Work instructions: Take the line that contains "ds.build('door_surround', M['inner'], ch)" as the first line and the last line of the material below as the final one; reproduce exactly the lines between, inclusive.

Collected data:
## begin

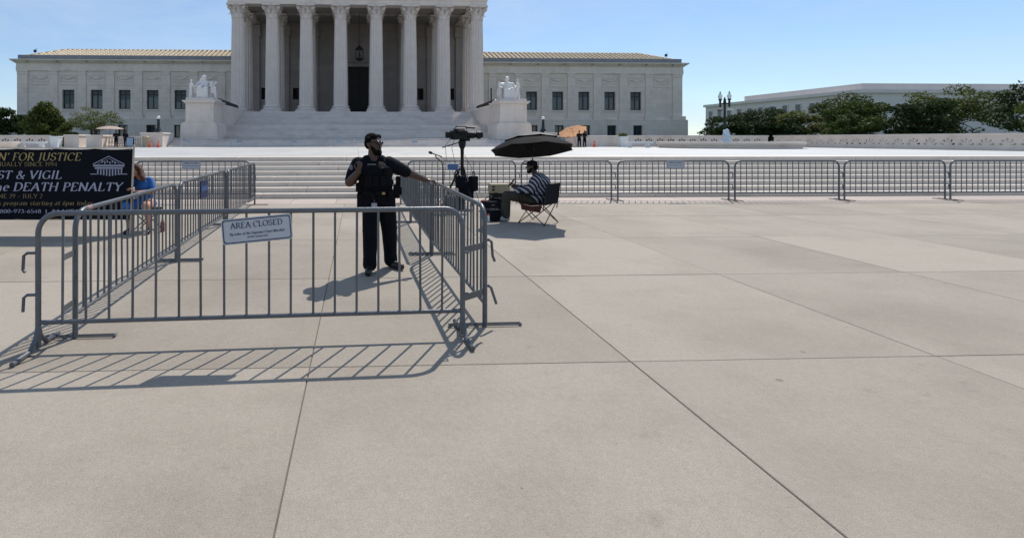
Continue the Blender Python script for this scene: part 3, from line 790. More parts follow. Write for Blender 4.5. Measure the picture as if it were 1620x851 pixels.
ds.box(-2.15, -1.63, BY - .16, BY - .004, FLR, 11.46); ds.box(1.63, 2.15, BY - .16, BY - .004, FLR, 11.46); ds.box(-2.3, 2.3, BY - .2, BY - .004, 11.464, 12.0); ds.box(-2.6, 2.6, BY - .45, BY - .004, 12.004, 12.25)
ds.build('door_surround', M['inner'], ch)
door = empty('door', (0, BY + .45, FLR)); door.parent = ch
for s_ in (-1, 1):
    lf = MB().box(min(s_ * .01, s_ * 1.62), max(s_ * .01, s_ * 1.62), 0, .12, 0, 6.68).build('door_leaf', M['bronze_door'], door)
for s_ in (-1, 1):
    for k in range(4):
        pm = MB(); x0 = .2 if s_ > 0 else -1.42
        z = .3 + k * 1.62
        for (u0, u1, w0, w1) in ((0, 1.22, 0, .08), (0, 1.22, 1.3, 1.38), (0, .08, .09, 1.29), (1.14, 1.22, .09, 1.29)): pm.box(x0 + u0, x0 + u1, -.05, -.003, z + w0, z + w1)
        pm.build('door_panel', M['bronze_door'], door)
for sx in (-8.35, 8.35, 12.55, -12.55):
    MB().box(sx - .41, sx + .41, BY + .25, BY + .3, 7.06, 8.59).build('portico_window', M['glass_dark'], ch)
for x in CX:      # antae on the back wall behind the columns
    if abs(x) > 4:
        a_ = MB(); a_.box(x - .62, x + .62, BY - .32, BY - .005, FLR, 15.4)
        a_.box(x - .8, x + .8, BY - .5, BY - .005, 15.404, 15.6); a_.box(x - .72, x + .72, BY - .42, BY - .005, 15.604, 16.9)
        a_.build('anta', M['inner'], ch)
en = MB()
en.box(-14.75, 14.75, CY - .72, CY + .72, 17.02, 17.55); en.box(-14.82, 14.82, CY - .79, CY + .79, 17.55, 18.1); en.box(-14.88, 14.88, CY - .86, CY + .86, 18.1, 18.75)
en.box(-14.72, 14.72, CY - .72, CY + .72, 18.75, 20.0)
for s_ in (-1, 1): en.box(min(s_ * 13.03, s_ * 14.74), max(s_ * 13.03, s_ * 14.74), CY + .88, BY + 3, 17.02, 20.0)
en.build('portico_entablature', M['marble'], ch)
cl = MB(); cl.box(-13.0, 13.0, CY + .74, BY - .01, 17.25, 17.6)
for x in [(CX[i] + CX[i + 1]) / 2 for i in range(7)]: pass
for x in CX: cl.box(x - .55, x + .55, CY + .87, BY - .52, 17.0, 17.24) if abs(x) < 13 else None
cl.box(-13.0, 13.0, CY + 4.1, CY + 5.1, 16.99, 17.235)
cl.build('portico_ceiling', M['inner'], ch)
pd = MB()
pd.prism([(-15.6, 20.0), (15.6, 20.0), (0, 25.2)], CY - .9, BY + 20)
pd.box(-15.9, 15.9, CY - 1.6, CY + 1, 20.0, 20.7)
for s_ in (-1, 1):
    pd.prism([(s_ * 16.2, 20.5), (s_ * 16.2, 21.2), (0, 26.4), (0, 25.6)], CY - 1.7, CY + .5)
pd.build('pediment', M['marble'], ch)
MB().box(-15, 15, BY + .8, BY + 24, 1.0, 20.0).build('central_block', M['ashlar'], ch)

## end

Written reply:
ds.build('door_surround', M['inner'], ch)
door = empty('door', (0, BY + .45, FLR)); door.parent = ch
for s_ in (-1, 1):
    lf = MB().box(min(s_ * .01, s_ * 1.62), max(s_ * .01, s_ * 1.62), 0, .12, 0, 6.68).build('door_leaf', M['bronze_door'], door)
for s_ in (-1, 1):
    for k in range(4):
        pm = MB(); x0 = .2 if s_ > 0 else -1.42
        z = .3 + k * 1.62
        for (u0, u1, w0, w1) in ((0, 1.22, 0, .08), (0, 1.22, 1.3, 1.38), (0, .08, .09, 1.29), (1.14, 1.22, .09, 1.29)): pm.box(x0 + u0, x0 + u1, -.05, -.003, z + w0, z + w1)
        pm.build('door_panel', M['bronze_door'], door)
for sx in (-8.35, 8.35, 12.55, -12.55):
    MB().box(sx - .41, sx + .41, BY + .25, BY + .3, 7.06, 8.59).build('portico_window', M['glass_dark'], ch)
for x in CX:      # antae on the back wall behind the columns
    if abs(x) > 4:
        a_ = MB(); a_.box(x - .62, x + .62, BY - .32, BY - .005, FLR, 15.4)
        a_.box(x - .8, x + .8, BY - .5, BY - .005, 15.404, 15.6); a_.box(x - .72, x + .72, BY - .42, BY - .005, 15.604, 16.9)
        a_.build('anta', M['inner'], ch)
en = MB()
en.box(-14.75, 14.75, CY - .72, CY + .72, 17.02, 17.55); en.box(-14.82, 14.82, CY - .79, CY + .79, 17.55, 18.1); en.box(-14.88, 14.88, CY - .86, CY + .86, 18.1, 18.75)
en.box(-14.72, 14.72, CY - .72, CY + .72, 18.75, 20.0)
for s_ in (-1, 1): en.box(min(s_ * 13.03, s_ * 14.74), max(s_ * 13.03, s_ * 14.74), CY + .88, BY + 3, 17.02, 20.0)
en.build('portico_entablature', M['marble'], ch)
cl = MB(); cl.box(-13.0, 13.0, CY + .74, BY - .01, 17.25, 17.6)
for x in [(CX[i] + CX[i + 1]) / 2 for i in range(7)]: pass
for x in CX: cl.box(x - .55, x + .55, CY + .87, BY - .52, 17.0, 17.24) if abs(x) < 13 else None
cl.box(-13.0, 13.0, CY + 4.1, CY + 5.1, 16.99, 17.235)
cl.build('portico_ceiling', M['inner'], ch)
pd = MB()
pd.prism([(-15.6, 20.0), (15.6, 20.0), (0, 25.2)], CY - .9, BY + 20)
pd.box(-15.9, 15.9, CY - 1.6, CY + 1, 20.0, 20.7)
for s_ in (-1, 1):
    pd.prism([(s_ * 16.2, 20.5), (s_ * 16.2, 21.2), (0, 26.4), (0, 25.6)], CY - 1.7, CY + .5)
pd.build('pediment', M['marble'], ch)
MB().box(-15, 15, BY + .8, BY + 24, 1.0, 20.0).build('central_block', M['ashlar'], ch)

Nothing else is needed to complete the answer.